Stability of N-soliton solutions for the modified Camassa--Holm equation

In this work, we address the stability of $N$-soliton solutions to the completely integrable modified Camassa--Holm (mCH) equation. Recently, Li, Liu, and Zhu (Math. Ann. 392 (2025), 899--932) established the orbital stability of 2-soliton solutions in $H^4(\mathbb{R})$ with respect to the solution $u$ and highlighted the stability of mCH $N$-soliton solutions remains an urgent challenge. Motivated by their work, we systematically investigate the stability of mCH $N$-solitons.

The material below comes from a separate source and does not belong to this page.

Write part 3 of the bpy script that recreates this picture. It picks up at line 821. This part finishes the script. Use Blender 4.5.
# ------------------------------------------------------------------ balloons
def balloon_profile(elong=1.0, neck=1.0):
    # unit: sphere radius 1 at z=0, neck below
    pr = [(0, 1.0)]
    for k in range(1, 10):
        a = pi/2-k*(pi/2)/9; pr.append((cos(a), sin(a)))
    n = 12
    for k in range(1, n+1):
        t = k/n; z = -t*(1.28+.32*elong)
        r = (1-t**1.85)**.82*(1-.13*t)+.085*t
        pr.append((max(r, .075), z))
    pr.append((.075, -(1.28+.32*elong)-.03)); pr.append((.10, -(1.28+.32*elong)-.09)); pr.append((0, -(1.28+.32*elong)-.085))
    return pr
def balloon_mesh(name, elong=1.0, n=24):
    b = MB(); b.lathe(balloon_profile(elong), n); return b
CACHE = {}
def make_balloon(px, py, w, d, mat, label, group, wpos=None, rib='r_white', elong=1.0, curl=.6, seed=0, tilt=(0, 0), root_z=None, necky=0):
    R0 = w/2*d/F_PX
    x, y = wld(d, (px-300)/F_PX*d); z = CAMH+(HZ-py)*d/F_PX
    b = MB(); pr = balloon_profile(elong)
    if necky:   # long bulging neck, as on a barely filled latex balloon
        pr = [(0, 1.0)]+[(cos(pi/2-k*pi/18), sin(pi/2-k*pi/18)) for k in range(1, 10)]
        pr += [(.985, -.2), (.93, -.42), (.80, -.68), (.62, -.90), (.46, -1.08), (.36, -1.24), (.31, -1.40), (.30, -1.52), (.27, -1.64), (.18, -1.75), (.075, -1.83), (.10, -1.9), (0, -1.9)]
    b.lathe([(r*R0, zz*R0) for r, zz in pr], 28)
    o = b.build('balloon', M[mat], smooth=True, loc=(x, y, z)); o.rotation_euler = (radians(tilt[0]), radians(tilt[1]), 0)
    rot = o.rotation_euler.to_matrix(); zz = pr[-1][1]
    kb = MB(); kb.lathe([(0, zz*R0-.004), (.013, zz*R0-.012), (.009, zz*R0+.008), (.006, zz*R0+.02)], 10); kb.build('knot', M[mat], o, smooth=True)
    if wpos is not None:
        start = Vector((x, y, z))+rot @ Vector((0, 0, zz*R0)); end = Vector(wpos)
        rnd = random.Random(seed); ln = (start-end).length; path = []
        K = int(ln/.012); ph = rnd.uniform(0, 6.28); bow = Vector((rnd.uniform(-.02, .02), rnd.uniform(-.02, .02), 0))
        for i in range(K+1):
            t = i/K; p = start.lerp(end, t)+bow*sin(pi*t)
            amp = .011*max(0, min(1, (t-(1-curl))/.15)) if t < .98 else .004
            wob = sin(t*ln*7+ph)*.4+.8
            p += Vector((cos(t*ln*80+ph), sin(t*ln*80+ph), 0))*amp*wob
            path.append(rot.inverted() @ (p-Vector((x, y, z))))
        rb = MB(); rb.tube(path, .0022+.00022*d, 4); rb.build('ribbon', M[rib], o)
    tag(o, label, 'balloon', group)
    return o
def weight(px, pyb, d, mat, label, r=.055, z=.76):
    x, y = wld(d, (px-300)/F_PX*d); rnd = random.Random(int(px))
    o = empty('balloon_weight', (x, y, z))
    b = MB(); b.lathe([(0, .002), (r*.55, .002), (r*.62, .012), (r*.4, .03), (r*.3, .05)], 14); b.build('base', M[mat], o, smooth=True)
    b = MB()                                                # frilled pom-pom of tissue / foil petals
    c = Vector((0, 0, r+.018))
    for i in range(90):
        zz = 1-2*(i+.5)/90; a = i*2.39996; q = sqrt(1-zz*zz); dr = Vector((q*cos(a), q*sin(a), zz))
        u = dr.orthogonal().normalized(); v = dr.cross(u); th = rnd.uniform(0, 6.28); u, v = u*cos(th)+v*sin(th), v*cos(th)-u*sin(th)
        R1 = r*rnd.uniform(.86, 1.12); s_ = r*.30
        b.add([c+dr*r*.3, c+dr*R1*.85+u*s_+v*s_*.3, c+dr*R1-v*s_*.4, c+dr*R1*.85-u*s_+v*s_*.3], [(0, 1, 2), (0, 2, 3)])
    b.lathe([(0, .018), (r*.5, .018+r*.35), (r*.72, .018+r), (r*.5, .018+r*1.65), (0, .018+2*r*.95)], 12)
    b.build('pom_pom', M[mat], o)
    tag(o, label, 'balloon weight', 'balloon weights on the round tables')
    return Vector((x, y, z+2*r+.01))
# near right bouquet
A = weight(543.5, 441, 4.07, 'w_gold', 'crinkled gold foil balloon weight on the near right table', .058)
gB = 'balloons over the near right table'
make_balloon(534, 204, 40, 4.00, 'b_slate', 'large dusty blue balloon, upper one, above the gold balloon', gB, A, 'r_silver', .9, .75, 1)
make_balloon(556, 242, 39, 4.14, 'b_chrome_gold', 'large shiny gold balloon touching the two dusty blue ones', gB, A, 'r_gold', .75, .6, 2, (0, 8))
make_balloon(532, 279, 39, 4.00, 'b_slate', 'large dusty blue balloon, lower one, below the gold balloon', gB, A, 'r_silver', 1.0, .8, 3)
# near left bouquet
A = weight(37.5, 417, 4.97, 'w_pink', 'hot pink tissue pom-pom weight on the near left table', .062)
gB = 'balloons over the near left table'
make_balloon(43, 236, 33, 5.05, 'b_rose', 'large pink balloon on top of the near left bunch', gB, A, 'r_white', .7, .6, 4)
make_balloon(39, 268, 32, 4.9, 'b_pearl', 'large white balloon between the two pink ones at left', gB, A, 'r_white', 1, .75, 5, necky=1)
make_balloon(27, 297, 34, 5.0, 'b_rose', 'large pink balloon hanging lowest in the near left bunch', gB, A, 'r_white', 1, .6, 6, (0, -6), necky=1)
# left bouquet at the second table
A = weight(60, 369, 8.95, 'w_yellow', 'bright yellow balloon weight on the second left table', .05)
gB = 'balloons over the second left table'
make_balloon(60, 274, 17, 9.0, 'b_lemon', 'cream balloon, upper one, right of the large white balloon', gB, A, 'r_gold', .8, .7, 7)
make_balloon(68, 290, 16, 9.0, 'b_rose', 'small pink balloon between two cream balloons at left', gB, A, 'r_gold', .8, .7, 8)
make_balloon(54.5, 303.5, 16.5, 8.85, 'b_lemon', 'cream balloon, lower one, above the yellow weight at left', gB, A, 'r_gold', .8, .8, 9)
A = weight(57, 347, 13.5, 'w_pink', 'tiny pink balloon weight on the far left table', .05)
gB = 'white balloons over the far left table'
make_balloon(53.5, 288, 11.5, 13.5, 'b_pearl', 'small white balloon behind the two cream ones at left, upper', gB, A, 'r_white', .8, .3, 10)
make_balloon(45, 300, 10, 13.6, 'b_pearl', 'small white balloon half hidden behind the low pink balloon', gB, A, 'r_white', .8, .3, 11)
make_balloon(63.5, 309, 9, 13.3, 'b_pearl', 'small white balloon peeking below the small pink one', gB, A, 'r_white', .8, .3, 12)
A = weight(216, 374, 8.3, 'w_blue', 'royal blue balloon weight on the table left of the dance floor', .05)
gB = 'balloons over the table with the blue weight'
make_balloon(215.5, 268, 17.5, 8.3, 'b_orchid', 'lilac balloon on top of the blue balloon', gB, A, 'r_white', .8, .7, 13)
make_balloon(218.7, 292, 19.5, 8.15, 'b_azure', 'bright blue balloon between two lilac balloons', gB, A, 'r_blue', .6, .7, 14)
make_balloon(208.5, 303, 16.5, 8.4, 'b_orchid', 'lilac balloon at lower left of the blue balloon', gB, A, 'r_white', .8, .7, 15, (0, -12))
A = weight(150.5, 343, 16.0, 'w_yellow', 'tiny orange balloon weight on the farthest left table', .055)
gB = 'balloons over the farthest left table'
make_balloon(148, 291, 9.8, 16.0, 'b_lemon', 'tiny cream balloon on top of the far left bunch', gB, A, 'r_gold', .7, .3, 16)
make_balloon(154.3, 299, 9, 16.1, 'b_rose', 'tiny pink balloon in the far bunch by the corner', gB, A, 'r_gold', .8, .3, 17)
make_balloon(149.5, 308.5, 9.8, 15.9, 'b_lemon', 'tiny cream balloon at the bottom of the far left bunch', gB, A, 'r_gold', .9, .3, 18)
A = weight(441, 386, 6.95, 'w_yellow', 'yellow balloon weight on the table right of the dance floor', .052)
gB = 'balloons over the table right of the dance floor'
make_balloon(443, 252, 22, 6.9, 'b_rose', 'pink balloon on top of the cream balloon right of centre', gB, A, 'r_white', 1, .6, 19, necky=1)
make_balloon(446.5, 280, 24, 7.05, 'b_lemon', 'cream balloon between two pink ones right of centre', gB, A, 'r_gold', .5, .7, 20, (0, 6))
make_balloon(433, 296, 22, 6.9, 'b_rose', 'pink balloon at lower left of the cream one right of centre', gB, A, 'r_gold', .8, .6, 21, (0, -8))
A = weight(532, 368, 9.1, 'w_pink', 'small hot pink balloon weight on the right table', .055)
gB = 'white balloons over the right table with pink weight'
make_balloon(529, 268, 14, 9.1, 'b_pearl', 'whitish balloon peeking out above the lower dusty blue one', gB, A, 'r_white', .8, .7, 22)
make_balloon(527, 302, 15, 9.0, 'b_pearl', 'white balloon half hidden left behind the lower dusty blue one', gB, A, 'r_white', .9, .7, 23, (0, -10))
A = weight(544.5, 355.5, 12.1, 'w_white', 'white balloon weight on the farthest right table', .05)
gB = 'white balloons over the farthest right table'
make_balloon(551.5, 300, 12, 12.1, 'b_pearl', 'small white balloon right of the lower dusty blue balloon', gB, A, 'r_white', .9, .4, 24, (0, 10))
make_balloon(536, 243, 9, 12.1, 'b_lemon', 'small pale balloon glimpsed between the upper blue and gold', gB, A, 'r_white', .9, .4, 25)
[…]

We first employ the bi-Hamiltonian structure of mCH to construct a novel hierarchy of explicit conservation laws with well-defined regularity domains. Then by formulating an appropriate Lyapunov functional, we apply the Inverse Scattering Transform to conduct a rigorous spectral analysis on the recursion operators. Finally, we demonstrate that the mCH $N$-solitons are non-isolated constrained minimizers of a variational problem. Our analysis proves that the $N$-soliton solutions of the mCH equation are both dynamically and orbitally stable in $H^{N+1}(\mathbb{R})$. Notably, when reduced to the 2-soliton case, our framework establishes stability in $H^3(\mathbb{R})$, which improves upon the existing regularity threshold.